Portrait of Joe Cox. Photo by Michael Murphy.

Seasoned Scientist

When you talk to Joe Cox about his upbringing, he’ll tell you he was “absolutely the science geek kid.” “I was running around in the garden bringing in odd creatures that I found and looking…

When you talk to Joe Cox about his upbringing, he’ll tell you he was “absolutely the science geek kid.”

“I was running around in the garden bringing in odd creatures that I found and looking after them,” he remembers. “As a kid, I was very fortunate and spent lots of time in museums in London, going to the Natural History Museum and the Science Museum and fell in love with that.”

However, he never thought it could amount to a career. Thankfully for the Museum of Discovery and Science in Fort Lauderdale, he found a way to make it work, and he’s spent his life working at science institutions in Florida and Massachusetts.

The Great Gravity Clock at MODS is the biggest kinetic energy sculpture in Florida

Cox joined MODS as its president in February 2018, replacing Kim Cavendish when she retired after 30 years at the museum’s helm. The London-born scientist moved to South Florida with his partner after serving as president of the EcoTarium Museum of Science & Nature in Massachusetts for six years. Prior to that, he was executive director at the Golisano Children’s Museum in Naples and a naturalist and center director at the Conservancy of Southwest Florida Nature Center in Naples.

And he’s no stranger to MODS—when in Naples, he was a member of the museum and would bring children from the nature center to Fort Lauderdale on summer camp field trips.

“It really is in a lot of ways like coming home,” he said of returning to Florida. “It’s exciting seeing just how Fort Lauderdale has grown and flourished over the last few years.”

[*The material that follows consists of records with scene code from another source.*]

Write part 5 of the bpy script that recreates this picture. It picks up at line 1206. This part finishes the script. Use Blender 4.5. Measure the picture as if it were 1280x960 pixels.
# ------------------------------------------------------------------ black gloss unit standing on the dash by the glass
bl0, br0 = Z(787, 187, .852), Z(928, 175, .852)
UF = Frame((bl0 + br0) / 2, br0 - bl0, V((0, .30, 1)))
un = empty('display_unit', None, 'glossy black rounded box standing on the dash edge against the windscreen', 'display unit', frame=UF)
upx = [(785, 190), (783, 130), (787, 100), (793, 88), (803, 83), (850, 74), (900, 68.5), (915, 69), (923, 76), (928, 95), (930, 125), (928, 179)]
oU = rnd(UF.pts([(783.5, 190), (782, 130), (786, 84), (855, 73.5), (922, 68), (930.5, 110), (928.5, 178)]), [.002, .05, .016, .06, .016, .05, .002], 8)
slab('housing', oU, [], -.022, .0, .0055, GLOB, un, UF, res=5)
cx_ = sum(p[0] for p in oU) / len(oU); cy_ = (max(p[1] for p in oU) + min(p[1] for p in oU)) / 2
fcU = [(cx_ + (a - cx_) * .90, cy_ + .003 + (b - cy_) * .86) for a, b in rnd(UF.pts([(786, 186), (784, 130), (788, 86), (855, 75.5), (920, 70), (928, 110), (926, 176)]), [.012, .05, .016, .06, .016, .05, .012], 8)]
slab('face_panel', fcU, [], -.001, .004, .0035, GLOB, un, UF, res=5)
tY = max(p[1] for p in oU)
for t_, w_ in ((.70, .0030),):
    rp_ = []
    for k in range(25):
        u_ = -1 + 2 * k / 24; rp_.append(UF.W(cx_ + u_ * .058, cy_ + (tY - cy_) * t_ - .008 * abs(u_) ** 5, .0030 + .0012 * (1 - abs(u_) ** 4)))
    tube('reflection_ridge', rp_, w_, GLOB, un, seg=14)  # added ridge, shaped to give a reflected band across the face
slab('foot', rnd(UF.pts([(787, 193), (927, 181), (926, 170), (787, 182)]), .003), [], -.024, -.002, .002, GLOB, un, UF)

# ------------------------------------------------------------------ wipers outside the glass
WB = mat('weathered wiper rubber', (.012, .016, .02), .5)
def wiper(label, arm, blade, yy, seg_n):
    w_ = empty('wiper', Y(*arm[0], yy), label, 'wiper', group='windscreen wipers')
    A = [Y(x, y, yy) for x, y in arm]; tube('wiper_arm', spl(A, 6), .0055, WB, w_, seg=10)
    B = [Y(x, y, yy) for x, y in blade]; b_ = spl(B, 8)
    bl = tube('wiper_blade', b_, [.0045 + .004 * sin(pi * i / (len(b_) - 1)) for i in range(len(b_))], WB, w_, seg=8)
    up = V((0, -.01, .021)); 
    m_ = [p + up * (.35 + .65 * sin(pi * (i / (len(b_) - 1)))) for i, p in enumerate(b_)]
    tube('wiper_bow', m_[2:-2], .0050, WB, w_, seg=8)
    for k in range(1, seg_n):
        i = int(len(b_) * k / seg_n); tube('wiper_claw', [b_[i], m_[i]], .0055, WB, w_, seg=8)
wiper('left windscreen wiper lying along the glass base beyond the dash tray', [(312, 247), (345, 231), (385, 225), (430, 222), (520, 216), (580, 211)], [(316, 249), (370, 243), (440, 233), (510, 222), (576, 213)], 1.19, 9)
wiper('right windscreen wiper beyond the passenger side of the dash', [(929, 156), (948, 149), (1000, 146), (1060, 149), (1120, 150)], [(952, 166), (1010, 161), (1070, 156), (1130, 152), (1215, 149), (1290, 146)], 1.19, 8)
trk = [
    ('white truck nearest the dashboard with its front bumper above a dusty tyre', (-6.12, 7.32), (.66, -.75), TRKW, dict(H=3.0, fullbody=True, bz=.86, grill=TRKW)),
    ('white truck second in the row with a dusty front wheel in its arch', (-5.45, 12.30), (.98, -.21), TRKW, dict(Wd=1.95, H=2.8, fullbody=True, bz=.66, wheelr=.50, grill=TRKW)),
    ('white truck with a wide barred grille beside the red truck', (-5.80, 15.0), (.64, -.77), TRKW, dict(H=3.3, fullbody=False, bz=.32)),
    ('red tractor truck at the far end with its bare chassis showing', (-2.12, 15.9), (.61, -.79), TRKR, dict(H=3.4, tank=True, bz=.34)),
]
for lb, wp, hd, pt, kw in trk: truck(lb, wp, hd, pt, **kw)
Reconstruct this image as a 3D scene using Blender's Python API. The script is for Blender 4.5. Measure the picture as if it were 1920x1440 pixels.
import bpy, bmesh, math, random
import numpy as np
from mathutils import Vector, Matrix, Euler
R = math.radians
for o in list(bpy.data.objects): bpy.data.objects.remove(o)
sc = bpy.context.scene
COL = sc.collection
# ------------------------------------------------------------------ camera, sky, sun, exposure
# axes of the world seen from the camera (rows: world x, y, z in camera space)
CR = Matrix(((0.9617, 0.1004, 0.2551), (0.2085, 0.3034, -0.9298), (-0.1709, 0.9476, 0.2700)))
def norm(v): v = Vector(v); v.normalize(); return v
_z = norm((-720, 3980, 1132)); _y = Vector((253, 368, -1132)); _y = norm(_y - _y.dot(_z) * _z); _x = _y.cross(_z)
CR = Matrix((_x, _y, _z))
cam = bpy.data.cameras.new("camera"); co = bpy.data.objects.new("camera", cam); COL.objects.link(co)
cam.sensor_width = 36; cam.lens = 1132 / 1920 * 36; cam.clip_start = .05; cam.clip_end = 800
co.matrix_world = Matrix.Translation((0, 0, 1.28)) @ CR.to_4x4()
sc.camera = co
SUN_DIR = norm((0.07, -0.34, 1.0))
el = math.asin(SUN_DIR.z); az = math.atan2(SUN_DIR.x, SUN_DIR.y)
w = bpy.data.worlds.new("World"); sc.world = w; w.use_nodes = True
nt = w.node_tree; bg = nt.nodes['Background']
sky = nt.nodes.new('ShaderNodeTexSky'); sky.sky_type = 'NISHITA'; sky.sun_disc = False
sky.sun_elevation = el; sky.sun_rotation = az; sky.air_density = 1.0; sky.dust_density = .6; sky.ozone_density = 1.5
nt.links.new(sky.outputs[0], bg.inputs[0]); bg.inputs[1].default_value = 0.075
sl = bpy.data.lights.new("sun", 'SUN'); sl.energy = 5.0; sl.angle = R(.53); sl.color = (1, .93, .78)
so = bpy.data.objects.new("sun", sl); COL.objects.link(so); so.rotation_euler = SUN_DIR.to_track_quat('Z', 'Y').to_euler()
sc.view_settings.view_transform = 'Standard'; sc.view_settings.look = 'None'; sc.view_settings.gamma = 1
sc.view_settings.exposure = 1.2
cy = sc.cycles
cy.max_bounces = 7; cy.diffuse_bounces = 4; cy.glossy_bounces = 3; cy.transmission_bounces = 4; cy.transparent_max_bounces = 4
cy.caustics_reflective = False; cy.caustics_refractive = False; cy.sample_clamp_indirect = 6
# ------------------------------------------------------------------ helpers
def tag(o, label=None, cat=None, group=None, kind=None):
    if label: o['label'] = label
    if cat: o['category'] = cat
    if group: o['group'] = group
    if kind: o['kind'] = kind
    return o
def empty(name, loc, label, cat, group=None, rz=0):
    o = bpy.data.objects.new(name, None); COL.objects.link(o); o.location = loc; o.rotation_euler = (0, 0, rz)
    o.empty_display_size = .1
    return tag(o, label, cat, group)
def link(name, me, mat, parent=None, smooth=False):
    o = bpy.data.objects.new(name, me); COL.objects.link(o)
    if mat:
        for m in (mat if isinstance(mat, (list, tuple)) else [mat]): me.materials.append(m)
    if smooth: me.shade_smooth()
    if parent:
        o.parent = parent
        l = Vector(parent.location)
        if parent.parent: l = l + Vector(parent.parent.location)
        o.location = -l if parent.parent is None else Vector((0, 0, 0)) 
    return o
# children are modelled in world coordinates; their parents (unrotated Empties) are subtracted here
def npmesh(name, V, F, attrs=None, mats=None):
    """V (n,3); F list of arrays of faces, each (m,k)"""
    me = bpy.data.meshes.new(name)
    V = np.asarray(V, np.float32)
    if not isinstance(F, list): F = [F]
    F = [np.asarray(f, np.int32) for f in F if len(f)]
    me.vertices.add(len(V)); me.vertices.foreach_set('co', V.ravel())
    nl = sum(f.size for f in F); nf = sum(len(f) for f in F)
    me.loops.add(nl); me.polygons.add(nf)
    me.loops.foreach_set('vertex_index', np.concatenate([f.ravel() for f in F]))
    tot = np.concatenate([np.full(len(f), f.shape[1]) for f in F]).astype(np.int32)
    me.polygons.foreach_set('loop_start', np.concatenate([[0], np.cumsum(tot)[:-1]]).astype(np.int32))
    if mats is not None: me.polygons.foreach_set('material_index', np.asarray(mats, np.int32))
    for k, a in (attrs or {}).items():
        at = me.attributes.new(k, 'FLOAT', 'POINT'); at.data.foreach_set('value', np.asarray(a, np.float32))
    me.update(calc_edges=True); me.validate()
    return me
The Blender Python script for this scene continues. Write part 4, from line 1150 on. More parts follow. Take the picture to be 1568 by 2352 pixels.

And in his first year, he hasn’t stopped moving. In March, Cox was sponsored by American Express to attend New Strategies, a four-day advanced training program at Georgetown University. There, he and other nonprofit executives took a deep dive into programming, social change, business, marketing, and more.

Child with plazma globe.

“It was a great focused and energizing program that just got you thinking about how to grow and strengthen your institution across the board,” he said. “I met some great people from everything from food banks to early childhood centers to botanical gardens to the African American Chamber of Commerce.”

His biggest focus while at MODS has been accessibility and making sure all parts of the community are able to enjoy and learn from the museum’s exhibits. Last summer, the museum became a Blue Star Museum, welcoming active military members and their families. The program will return this summer from Memorial Day to Labor Day.

Secondly, the museum implemented an LGBTQ inclusivity initiative, thanks to the Community Foundation of Broward. The funding helped with staff training and a review of policies and procedures to make the museum more welcoming to the LGBTQ community. On June 22, MODS will be participating in its first Pride Day.

Detail of the Hall of Heroes exhibit.

But the program he’s most proud of is Museums for All, which offers $2 tickets for up to four family members to those with EBT cards. The program was funded by the The Harry T. Mangurian Jr. Foundation, and it made MODS the first museum in the county to do it. Since it was implemented on Jan. 1, 5,000 people have been able to visit the museum.

“It’s just so important because we have so many great programs, exhibits,” he said. “It’s been wonderfully successful. I had the same program in place at my last institution, and it was one of those programs where you would get thank you notes all the time.”

Looking forward, the museum has two exhibits in the works that will marry science and art.

This summer, the Hall of Heroes will bring to life comic book heroes and life-size models of their gear to showcase the impact of comic book art, as well as explore the physics and strengths each super hero has. In October, the museum is opening Make A Space, which blends an art studio, design lab, and open space where kids and adults can build, adapt objects, invent and create.

“It is absolutely not a surprise to anyone who’s in this world that the integration of art into a STEM curriculum stimulates innovation and creativity,” Cox said. “All you have to think of is if it works for Leonardo Da Vinci, it’s going to work for a fifth grade field trip…that line between a scientist and artist is so fine.”

So for science geek kids young and old, Cox and the Museum of Discovery and Science await your arrival.